Taijuan Walker struggled in his first start of the season on Monday as the Phillies lost to the Nationals, 13-2. Walker’s night, which concluded after allowing seven runs in 4 2/3 innings, got off to a rough start that he and his team didn’t recover from.

Walker faced 10 batters and allowed four runs on five hits in the first inning. The Nationals put one hard-hit ball in play in the frame — a groundout to Walker by Brady House. The rest of the balls put in play by Washington in the first weren’t considered hard hits but found areas where defenders couldn’t field them.

A leadoff walk by James Wood and a weakly-hit double down the third-base line by Luis García Jr. started the top of the first. Those were followed by a fielder’s choice and three straight singles to give the Nationals a 3-0 lead. A sacrifice fly by Jorbit Vivas made it 4-0.

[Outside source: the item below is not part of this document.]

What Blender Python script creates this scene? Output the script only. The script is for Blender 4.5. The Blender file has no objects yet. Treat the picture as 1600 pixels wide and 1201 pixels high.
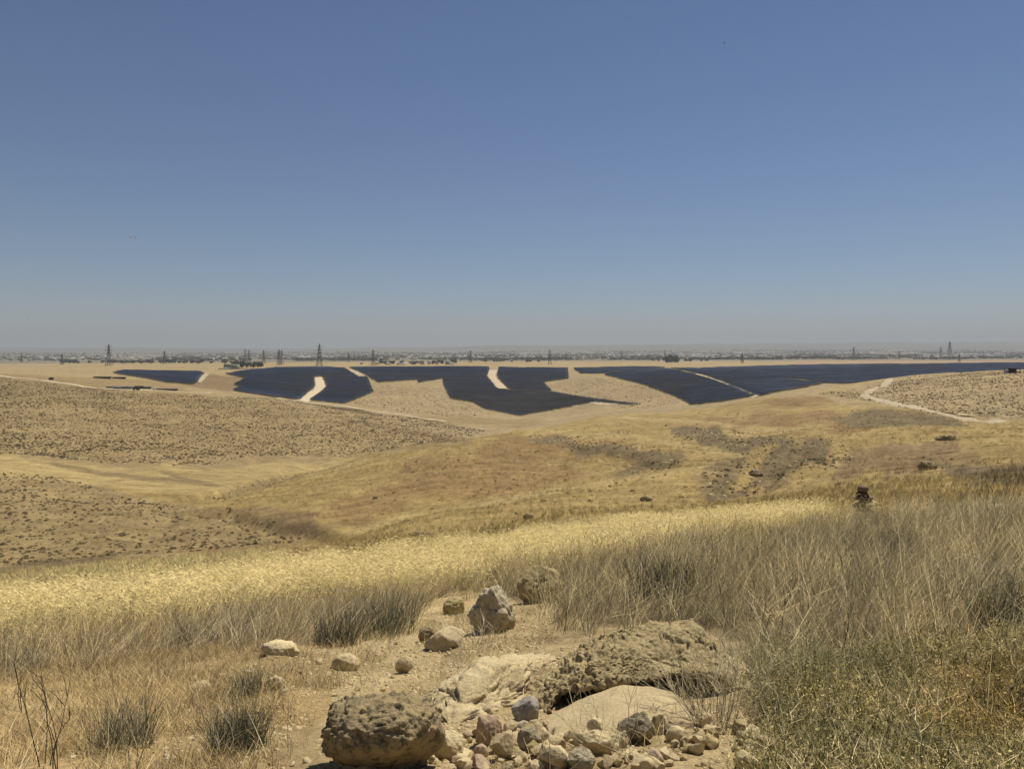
import bpy, bmesh, math, random
import numpy as np
from mathutils import Vector, noise as mnoise

R = math.radians
rng = np.random.default_rng(7)
random.seed(7)
scene = bpy.context.scene
COL = scene.collection

# ------------------------------------------------------------------ camera, sky, sun, exposure
F, HROW, W, H = 1202.0, 545.0, 1600.0, 1201.0          # focal length and eye-level row of the photograph, in its pixels
cam_d = bpy.data.cameras.new('camera')
cam = bpy.data.objects.new('camera', cam_d)
COL.objects.link(cam)
cam.location = (0, 0, 0)
cam.rotation_euler = (R(90), 0, 0)
cam_d.sensor_width = 36.0
cam_d.lens = 36.0 * F / W
cam_d.shift_y = -(H / 2 - HROW) / W
cam_d.clip_start = 0.1
cam_d.clip_end = 120000
scene.camera = cam

SUN_EL, SUN_AZ = R(61), R(38)                           # ahead of the camera, to its right
world = bpy.data.worlds.new('World')
scene.world = world
world.use_nodes = True
wn = world.node_tree.nodes
sky = wn.new('ShaderNodeTexSky')
sky.sky_type = 'NISHITA'
sky.sun_disc = False
sky.sun_elevation = SUN_EL
sky.sun_rotation = SUN_AZ
sky.altitude = 400
sky.air_density = 0.9
sky.dust_density = 0.05
sky.ozone_density = 8.0
wn['Background'].inputs['Strength'].default_value = 0.052
world.node_tree.links.new(sky.outputs[0], wn['Background'].inputs[0])

sun_d = bpy.data.lights.new('sun', 'SUN')
sun_d.energy = 4.5
sun_d.angle = R(0.53)
sun_d.color = (1.0, 0.935, 0.81)
sun = bpy.data.objects.new('sun', sun_d)
COL.objects.link(sun)
sd = Vector((math.sin(SUN_AZ) * math.cos(SUN_EL), math.cos(SUN_AZ) * math.cos(SUN_EL), math.sin(SUN_EL)))
sun.rotation_euler = sd.to_track_quat('Z', 'Y').to_euler()
sun.location = (0, 0, 300)

vs = scene.view_settings
vs.view_transform = 'Standard'
vs.look = 'None'
vs.exposure = 0.3
vs.gamma = 1.0
vs.use_curve_mapping = False
scene.cycles.max_bounces = 6
scene.cycles.diffuse_bounces = 3
scene.cycles.transparent_max_bounces = 4
scene.cycles.volume_bounces = 1

# ------------------------------------------------------------------ small helpers
def lin(r, g, b):
    f = lambda c: (c / 255 / 12.92) if c / 255 <= 0.04045 else ((c / 255 + 0.055) / 1.055) ** 2.4
    return (f(r), f(g), f(b))

def tag(o, label=None, cat=None, group=None, kind=None):
    if label: o['label'] = label
    if cat: o['category'] = cat
    if group: o['group'] = group
    if kind or cat: o['kind'] = kind or 'thing'
    return o

def link(name, me, mat=None, parent=None, loc=None, rot=None, scale=None):
    o = bpy.data.objects.new(name, me)
    COL.objects.link(o)
    if mat is not None and me is not None and not me.materials: me.materials.append(mat)
    if parent: o.parent = parent
    if loc is not None: o.location = loc
    if rot is not None: o.rotation_euler = rot
    if scale is not None: o.scale = scale if hasattr(scale, '__len__') else (scale,) * 3
    return o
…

Perhaps the most perplexing part of the inning came next and ended with Phillies manager Rob Thomson getting ejected.

With two outs and runners on first and second, Nationals nine-hole hitter Joey Wiemer grounded a ball to the right side of the infield. The ball was fielded by a diving Bryce Harper, who tossed it to Walker covering first base. Wiemer was called out. But since it was a bang-bang play, Walker fired the ball to catcher Rafael Marchán, who tagged Drew Millas between third base and home plate just in case. Millas had started the play at second and slowed down after rounding third as Wiemer was called out.

Washington challenged the out call at first base. It was overturned. But instead of Millas being ruled out, he was returned to third base to load the bases for the top of the Nationals’ lineup. Thomson came storming out of the dugout and was immediately ejected by first-base umpire Marvin Hudson; managers aren’t allowed to argue decisions made by replay review.

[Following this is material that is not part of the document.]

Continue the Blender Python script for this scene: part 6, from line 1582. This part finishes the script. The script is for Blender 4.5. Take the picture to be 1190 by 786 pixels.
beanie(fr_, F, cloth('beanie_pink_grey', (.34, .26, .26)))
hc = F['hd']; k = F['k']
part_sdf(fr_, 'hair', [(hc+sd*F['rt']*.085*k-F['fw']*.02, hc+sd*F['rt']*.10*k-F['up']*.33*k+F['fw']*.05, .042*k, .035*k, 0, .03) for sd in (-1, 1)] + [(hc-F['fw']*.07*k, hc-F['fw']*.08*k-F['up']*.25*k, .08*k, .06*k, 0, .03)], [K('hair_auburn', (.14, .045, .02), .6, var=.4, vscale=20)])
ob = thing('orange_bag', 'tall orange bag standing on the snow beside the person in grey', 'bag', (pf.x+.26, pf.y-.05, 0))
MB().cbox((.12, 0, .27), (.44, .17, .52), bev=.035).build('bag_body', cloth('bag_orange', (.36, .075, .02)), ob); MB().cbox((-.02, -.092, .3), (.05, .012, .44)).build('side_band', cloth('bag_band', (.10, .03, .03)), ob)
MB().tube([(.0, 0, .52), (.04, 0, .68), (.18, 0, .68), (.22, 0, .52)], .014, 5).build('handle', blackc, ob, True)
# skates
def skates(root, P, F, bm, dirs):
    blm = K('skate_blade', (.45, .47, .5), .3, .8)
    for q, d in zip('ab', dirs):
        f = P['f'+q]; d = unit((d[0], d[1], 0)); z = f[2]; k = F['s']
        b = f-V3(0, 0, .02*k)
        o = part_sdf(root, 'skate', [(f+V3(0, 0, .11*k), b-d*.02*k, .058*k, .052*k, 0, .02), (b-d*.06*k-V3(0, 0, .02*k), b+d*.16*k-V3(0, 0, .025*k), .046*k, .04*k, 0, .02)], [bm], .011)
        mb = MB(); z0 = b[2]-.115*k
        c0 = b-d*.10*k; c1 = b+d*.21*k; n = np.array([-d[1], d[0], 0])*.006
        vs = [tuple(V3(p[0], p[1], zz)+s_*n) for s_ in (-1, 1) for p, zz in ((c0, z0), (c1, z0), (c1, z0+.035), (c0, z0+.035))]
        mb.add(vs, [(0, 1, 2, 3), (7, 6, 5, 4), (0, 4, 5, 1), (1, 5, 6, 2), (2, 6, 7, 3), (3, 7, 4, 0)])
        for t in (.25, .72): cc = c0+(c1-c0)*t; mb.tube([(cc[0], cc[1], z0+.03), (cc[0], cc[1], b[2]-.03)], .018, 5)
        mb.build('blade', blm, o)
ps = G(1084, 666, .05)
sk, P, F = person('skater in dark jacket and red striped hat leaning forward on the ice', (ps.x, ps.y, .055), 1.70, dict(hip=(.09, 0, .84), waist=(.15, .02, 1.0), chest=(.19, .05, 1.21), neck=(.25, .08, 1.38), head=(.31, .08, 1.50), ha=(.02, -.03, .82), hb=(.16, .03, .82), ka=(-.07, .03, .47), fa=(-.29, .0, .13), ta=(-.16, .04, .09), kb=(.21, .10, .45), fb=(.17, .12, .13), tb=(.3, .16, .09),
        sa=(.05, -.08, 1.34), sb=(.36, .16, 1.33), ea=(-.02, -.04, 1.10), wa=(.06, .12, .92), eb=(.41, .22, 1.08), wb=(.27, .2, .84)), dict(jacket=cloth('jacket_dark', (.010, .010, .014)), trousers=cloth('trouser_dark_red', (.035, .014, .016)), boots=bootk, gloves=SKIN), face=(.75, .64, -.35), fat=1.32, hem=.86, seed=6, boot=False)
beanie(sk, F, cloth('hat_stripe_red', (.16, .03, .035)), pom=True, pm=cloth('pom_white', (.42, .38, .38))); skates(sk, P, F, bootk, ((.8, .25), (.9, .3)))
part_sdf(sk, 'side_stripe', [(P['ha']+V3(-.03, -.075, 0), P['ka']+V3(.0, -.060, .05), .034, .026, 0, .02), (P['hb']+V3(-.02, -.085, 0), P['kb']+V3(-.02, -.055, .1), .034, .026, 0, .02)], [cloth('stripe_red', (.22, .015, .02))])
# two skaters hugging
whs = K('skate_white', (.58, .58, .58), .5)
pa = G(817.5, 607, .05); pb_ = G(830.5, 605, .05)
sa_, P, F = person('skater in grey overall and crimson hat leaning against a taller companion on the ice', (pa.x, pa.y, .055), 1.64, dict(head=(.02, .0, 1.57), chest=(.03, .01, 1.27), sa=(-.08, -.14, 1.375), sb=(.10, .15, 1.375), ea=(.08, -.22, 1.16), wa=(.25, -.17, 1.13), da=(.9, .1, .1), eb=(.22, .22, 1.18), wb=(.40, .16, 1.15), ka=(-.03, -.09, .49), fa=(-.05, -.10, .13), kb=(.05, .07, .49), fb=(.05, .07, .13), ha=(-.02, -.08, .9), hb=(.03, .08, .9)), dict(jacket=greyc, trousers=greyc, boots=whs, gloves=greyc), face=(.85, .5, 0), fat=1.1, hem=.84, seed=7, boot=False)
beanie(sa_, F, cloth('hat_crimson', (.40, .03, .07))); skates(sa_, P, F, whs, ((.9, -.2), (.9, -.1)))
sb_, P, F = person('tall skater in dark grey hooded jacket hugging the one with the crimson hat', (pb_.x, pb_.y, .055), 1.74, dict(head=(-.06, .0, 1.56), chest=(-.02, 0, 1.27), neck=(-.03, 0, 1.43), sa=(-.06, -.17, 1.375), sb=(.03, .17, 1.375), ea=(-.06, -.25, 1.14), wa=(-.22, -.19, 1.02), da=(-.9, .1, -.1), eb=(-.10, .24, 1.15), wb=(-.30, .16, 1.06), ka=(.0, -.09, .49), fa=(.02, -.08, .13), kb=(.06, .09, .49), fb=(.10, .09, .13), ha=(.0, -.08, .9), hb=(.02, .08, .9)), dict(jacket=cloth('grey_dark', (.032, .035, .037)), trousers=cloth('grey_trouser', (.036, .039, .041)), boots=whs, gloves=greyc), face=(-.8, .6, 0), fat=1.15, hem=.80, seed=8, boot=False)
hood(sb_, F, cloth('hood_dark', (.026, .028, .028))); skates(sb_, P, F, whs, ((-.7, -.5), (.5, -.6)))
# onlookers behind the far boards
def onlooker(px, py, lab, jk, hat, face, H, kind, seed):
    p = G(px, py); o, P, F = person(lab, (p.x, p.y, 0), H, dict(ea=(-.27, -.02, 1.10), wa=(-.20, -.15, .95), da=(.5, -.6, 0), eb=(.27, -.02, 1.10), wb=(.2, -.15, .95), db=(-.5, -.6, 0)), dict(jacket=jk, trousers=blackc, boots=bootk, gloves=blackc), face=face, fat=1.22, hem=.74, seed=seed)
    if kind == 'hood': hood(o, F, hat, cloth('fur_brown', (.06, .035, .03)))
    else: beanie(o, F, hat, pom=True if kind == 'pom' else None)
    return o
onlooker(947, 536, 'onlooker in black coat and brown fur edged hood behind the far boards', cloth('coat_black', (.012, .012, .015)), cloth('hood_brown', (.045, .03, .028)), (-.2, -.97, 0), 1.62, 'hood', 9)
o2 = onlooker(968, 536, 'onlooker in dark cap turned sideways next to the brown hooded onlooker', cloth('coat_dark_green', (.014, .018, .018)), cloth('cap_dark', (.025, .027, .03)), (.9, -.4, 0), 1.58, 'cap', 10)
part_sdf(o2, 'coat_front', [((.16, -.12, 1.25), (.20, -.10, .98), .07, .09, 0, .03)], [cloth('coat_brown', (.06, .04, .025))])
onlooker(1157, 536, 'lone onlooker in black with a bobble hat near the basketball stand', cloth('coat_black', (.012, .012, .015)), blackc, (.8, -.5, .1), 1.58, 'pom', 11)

Walker struck out the next batter, Woods, to get out of the inning. But the damage was done. More followed.

Washington continued to put the ball in play against Walker and was rewarded with three more runs over the next two innings. Walker faced 29 total batters on the night and allowed 24 balls to be put in play. It was death by a thousand paper cuts for the Phillies’ starter.

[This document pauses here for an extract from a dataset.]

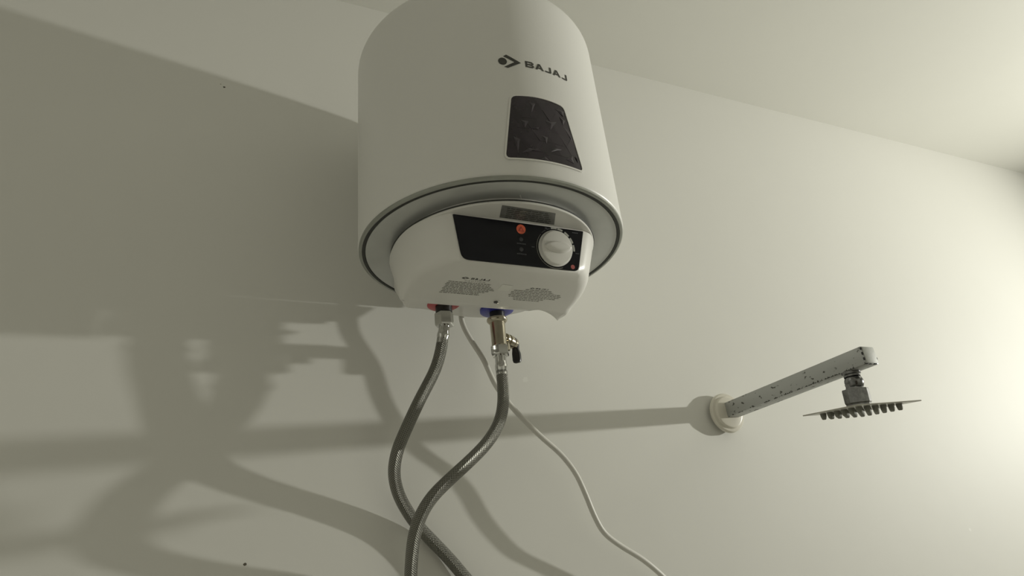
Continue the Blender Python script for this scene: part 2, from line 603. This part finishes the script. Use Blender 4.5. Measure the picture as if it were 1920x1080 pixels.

The Nationals scored their last two runs against Walker in the third inning without the ball leaving the infield on a pair of run-scoring plays; the Phillies’ defense couldn’t turn double plays on either.

Altogether, Walker allowed 10 hits — eight singles and two doubles. Only one hit, a double by Woods in the fifth inning, had an exit velocity more than 95 mph.

Meanwhile, the Phillies continued to struggle on offense, going 0-for-11 with runners in scoring position. Their two runs came on a two-run home run by Marchán in the fifth inning. It was the team’s first home run since Opening Day.

The series continues tomorrow with Andrew Painter scheduled to make his highly-anticipated major league debut. First pitch is scheduled for 6:40 p.m. ET.